O também consultor de comunicação entende que o facto de haver elementos da mesma família no mesmo Conselho de Ministros “não gera, propriamente, conflitos de interesse”, mas acredita que esta remodelação é “mais um sinal de alarme”. “Não sei como a democracia representativa pode sobreviver a esse fosso de desconfiança se os políticos, em vez de se abrirem à sociedade, se cavam numa trincheira de nepotismo e amiguismo”.

Mesmo a questão do mérito, levantada por Marcelo Rebelo de Sousa, coloca dúvidas a João Paulo Batalha. “A questão mais interessante é: Que mérito lhes reconhece António Costa?
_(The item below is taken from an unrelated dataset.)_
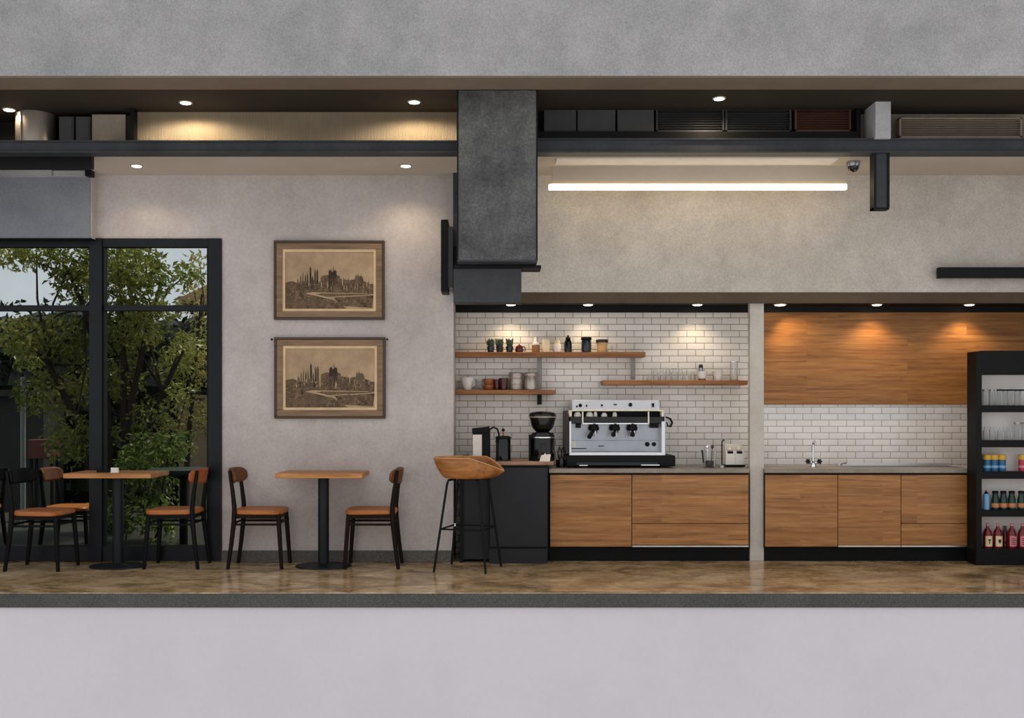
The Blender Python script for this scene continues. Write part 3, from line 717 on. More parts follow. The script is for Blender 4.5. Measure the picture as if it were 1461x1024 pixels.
MB().box(wx(647, 8.2) - wx(695.5, 8.2), wx(744, 8.2) - wx(695.5, 8.2), 0, .2, 0, dz).build('casing', 'duct_box', db, bevel=.005)
MB().box(wx(648, 8.2) - wx(695.5, 8.2), wx(772, 8.2) - wx(695.5, 8.2), -.02, .22, dz, dz + .022).build('top_plate', 'black', db)
MB().box(wx(647, 8.2) - wx(695.5, 8.2) + .02, -.06, .2, 1.08, dz - .08, dz - .02).build('wall_mount', 'black', db)
sp = thing('slim_panel', 'slim black wall panel seen edge-on left of the duct', 'panel', (wx(634.5, 9.0), 9.0, wz(416, 9.0)))
hh = wz(313, 9) - wz(416, 9); u = lambda px: wx(px, 9.0) - wx(634.5, 9.0)
MB().box(u(629), u(639.5), 0, .26, 0, hh).build('front_plate', 'black', sp, bevel=.004)
MB().box(u(639.5), u(646), .01, .25, .035, hh - .06).build('rear_housing', 'black_gloss', sp)
MB().box(u(644), u(653), .08, .3, .22, .40).build('bracket', 'black', sp)
bb = thing('wall_bar', 'black horizontal bar fixed on the beige wall, cut by the right edge', 'bar', (wx(1340, 9.2), 9.2, wz(396, 9.2)))
MB().box(0, 1.6, 0, .06, 0, wz(381, 9.2) - wz(396, 9.2)).build('housing', 'black', bb, bevel=.003)
for x in (.3, 1.3): MB().box(x - .02, x + .02, .06, .1, .02, .07).build('bracket', 'black', bb)
MB().box(.01, 1.59, .008, .052, -.004, .004).build('lower_lip', 'black_gloss', bb)
# linear light
YLL = 8.95
ll = thing('linear_light', 'long glowing white light bar under the cream ceiling above the bar', 'light', (wx(783, YLL), YLL, wz(270, YLL)))
L_ = wx(1209, YLL) - wx(783, YLL); hd_ = wz(262, YLL) - wz(270, YLL)
MB().box(0, L_, 0, .05, 0, hd_).build('diffuser', 'led', ll, bevel=.008)
MB().box(.03, L_ - .005, .012, .04, hd_, wz(234, YLL) - wz(270, YLL)).build('housing', 'ceil_low', ll)
zc_ = ZL - wz(270, YLL)
MB().box(.03, L_ - .005, .02, .034, wz(234, YLL) - wz(270, YLL), zc_).build('hanger_plate', 'ceil_low', ll)
MB().box(.05, wx(1191, 8.75) - wx(783, YLL), 8.66 - YLL, 8.86 - YLL, zc_ - .012, zc_).build('ceiling_channel', 'white', ll)
# security camera
YC = 8.8
dc = thing('dome_camera', 'small grey dome security camera right of the light bar', 'camera', (wx(1217.5, YC), YC, ZL))
MB().lathe([(0, 0), (.055, 0), (.055, -.03), (.05, -.04), (0, -.04)], n=28).build('mount', 'inox', dc, smooth=True)
MB().lathe([(.045, -.04), (.042, -.06), (.028, -.08), (0, -.088)], n=28).build('dome', 'black_gloss', dc, smooth=True)
MB().box(-.008, .008, -.05, -.03, -.08, -.045).build('lens_shroud', 'chrome', dc)

# loft equipment
t = thing('round_duct', 'bare steel round duct in the loft at far left', 'duct', (wx(51, 8.72), 8.72, ZLT))
hl = ZC - ZLT
MB().lathe([(.155, 0), (.155, hl - .002)], n=40).build('pipe', 'duct_steel', t, smooth=True)
MB().box(-.06, -.054, -.153, -.14, 0, hl - .004).build('seam', 'duct_steel', t)
for i, (a, b, lab) in enumerate(((84, 105, 'dark grey loft box right beside the round duct'), (108, 129, 'dark grey loft box beside the beige loft box'))):
    t = thing('loft_box', lab, 'box', (wx((a + b) / 2, 8.62), 8.62, ZLT)); w = (wx(b, 8.62) - wx(a, 8.62)) / 2
    MB().box(-w, w, 0, .25, 0, wz(166, 8.62) - ZLT).build('casing', 'panel_grey', t, bevel=.004); MB().box(-w + .012, w - .012, -.006, .0, .05, wz(169, 8.62) - ZLT).build('cover', 'panel_grey', t)
t = thing('service_box', 'beige metal loft box left of the ribbed panel', 'box', (wx(155, 8.58), 8.58, ZLT)); w = (wx(179, 8.58) - wx(131, 8.58)) / 2
MB().box(-w, w, 0, .3, 0, wz(163, 8.58) - ZLT).build('casing', 'box_beige', t, bevel=.004); MB().box(w, w + .05, .02, .3, 0, wz(164, 8.58) - ZLT).build('side_flange', 'ceil_dark', t)
for a, b, lab in ((776, 822, 'dark grey loft panel nearest the duct'), (824, 878, 'dark grey loft panel, middle of three'), (881, 933, 'dark grey loft panel next to the louvres')):  # flat panel sheets with no cabinet body behind them
    t = thing('loft_panel', lab, 'cabinet', (wx((a + b) / 2, 8.58), 8.58, ZLT), group='grey loft panels'); w = (wx(b, 8.58) - wx(a, 8.58)) / 2
    MB().box(-w, w, 0, .03, 0, wz(156, 8.58) - ZLT).build('sheet', 'panel_grey', t, bevel=.003); MB().box(-w, w, -.004, 0, wz(188, 8.58) - ZLT, wz(186.5, 8.58) - ZLT).build('edge_strip', 'steel', t)
def louvre(name, label, a, b, y0, y1, m, nn, Y=8.58):
    t = thing(name, label, 'louvre', (wx((a + b) / 2, Y), Y, ZLT)); w = (wx(b, Y) - wx(a, Y)) / 2; z0 = wz(y1, Y) - ZLT; z1 = wz(y0, Y) - ZLT
    f = MB(); f.box(-w, -w + .014, -.004, .05, z0, z1); f.box(w - .014, w, -.004, .05, z0, z1); f.box(-w, w, -.004, .05, z1 - .01, z1); f.box(-w, w, -.004, .05, 0, z0 + .012)
    f.build('frame', m, t)
    sl_ = MB()
    for i in range(nn):
        z = z0 + (z1 - z0) * (i + .7) / (nn + .5)
        sl_.add([(-w + .012, 0, z - .006), (w - .012, 0, z - .006), (w - .012, .03, z + .008), (-w + .012, .03, z + .008), (-w + .012, 0, z - .003), (w - .012, 0, z - .003), (w - .012, .03, z + .011), (-w + .012, .03, z + .011)],
                [(0, 1, 2, 3), (4, 5, 6, 7), (0, 1, 5, 4), (2, 3, 7, 6)])
    sl_.build('slats', m, t)
    MB().box(-w + .01, w - .01, .045, .05, z0, z1).build('backing', m, t)
    return t
louvre('air_louvre', 'dark slatted louvre under the loft downlight', 936, 1033, 154, 188, 'grille_dark', 9)
louvre('air_louvre', 'dark slatted louvre left of the red-brown louvre', 1035, 1129, 154, 188, 'grille_dark', 9)
louvre('air_louvre', 'red-brown slatted louvre above the right beam', 1134, 1214, 154, 187, 'grille_brown', 9)
louvre('air_louvre', 'wide beige slatted louvre right of the concrete stub', 1283, 1458, 168, 196, 'grille_beige', 8)

# ------------------------------------------------------------------ downlights
def downlight(px, py, zc, label, energy, r=.042, drop=.006, size=100, warm=(1, .80, .55), dome=.010, blend=.7, Yfix=None, tilt=0.):
    Y = Yfix or (zc - EYE) * F / (CY - py)
    t = thing('downlight', label, 'downlight', (wx(px, Y), Y, zc), 0, 'small recessed downlights')
    MB().lathe([(r * .98, 0), (r * 1.3, 0), (r * 1.28, -.005), (r * 1.0, -.007), (r * .98, -.004)], n=28).build('bezel', 'bezel', t, smooth=True)
    MB().lathe([(r, -.003), (r * .95, -.003 - dome * .6), (r * .6, -.003 - dome), (0, -.003 - dome * 1.1)], n=28).build('lens', 'lamp', t, smooth=True)
    ld = bpy.data.lights.new('lamp', 'SPOT'); ld.energy = energy; ld.color = warm; ld.spot_size = math.radians(size); ld.spot_blend = blend; ld.shadow_soft_size = .03
    lo = bpy.data.objects.new('lamp', ld); COL.objects.link(lo); lo.parent = t; lo.location = (0, 0, -.03); lo.rotation_euler = (0, math.radians(tilt), 0)
    return t
EU, EL, EB = 22, 13, 11
downlight(13, 156, ZC, 'high soffit downlight above the round steel duct', EU * .35, size=172, blend=.35)
downlight(265, 146, ZC, 'high soffit downlight above the left end of the ribbed panel', EU, size=172, blend=.35)
downlight(591, 145, ZC, 'high soffit downlight just left of the big duct', EU, size=172, blend=.35)
downlight(1026, 140, ZC, 'high soffit downlight above the dark louvres', EU * .5, size=172, blend=.35)
downlight(195, 236, ZL, 'low cream-ceiling downlight near the blue-grey block', EL * .45, size=130)
downlight(579, 236, ZL, 'low cream-ceiling downlight near the duct', EL, size=130)
downlight(729, 434.5, ZS, 'bar soffit downlight below the charcoal duct box', EB * .9, dome=.010, Yfix=9.70, size=120)
downlight(839, 434.5, ZS, 'bar soffit downlight above the coffee machine', EB * .7, dome=.010, Yfix=9.70, size=120)
downlight(995, 434.5, ZS, 'bar soffit downlight above the glasses shelf', EB * .7, dome=.010, Yfix=9.70, size=120)
downlight(1113, 436, ZS, 'bar soffit downlight just right of the pale column', EB * 1.2, r=.05, dome=.012, tilt=-30, Yfix=9.70, size=120, warm=(1, .72, .42))
downlight(1251, 436, ZS, 'bar soffit downlight above the sink counter', EB * 1.2, dome=.010, Yfix=9.70, size=120, warm=(1, .72, .42))
downlight(1383, 436, ZS, 'bar soffit downlight above the black shelving unit', EB * 1.2, dome=.010, Yfix=9.70, size=120, warm=(1, .72, .42))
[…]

Mérito de conhecimento dos dossiers, de experiência nas áreas tuteladas, ou mérito de proximidade e confiança política, à entrada de um intenso ano eleitoral?”, questiona-se. Apesar disso, o presidente da TIAC reconhece que “o primeiro-ministro tem o direito de escolher a equipa que entender pelas razões que entender”, mesmo que essa escolha demonstre que nos “estamos a aproximar de um beco sem saída quanto à capacidade dos partidos tradicionais oferecerem respostas (em ideias, em políticas, em protagonistas) às necessidades do país”.

O que João Paulo Batalha lamenta mesmo é o facto de, apelando à memória, não encontrar precedentes noutros países ocidentais, de relações de tal proximidade dentro do Governo. “O caso análogo que me ocorre é o da Guiné Equatorial, em que o Presidente Teodoro Obiang nomeou o seu filho Teodorin vice-presidente”. Batalha reconhece, no entanto, ser uma “comparação injusta” porque o regime político é distinto e António Costa não nomeou ministro ninguém da própria família.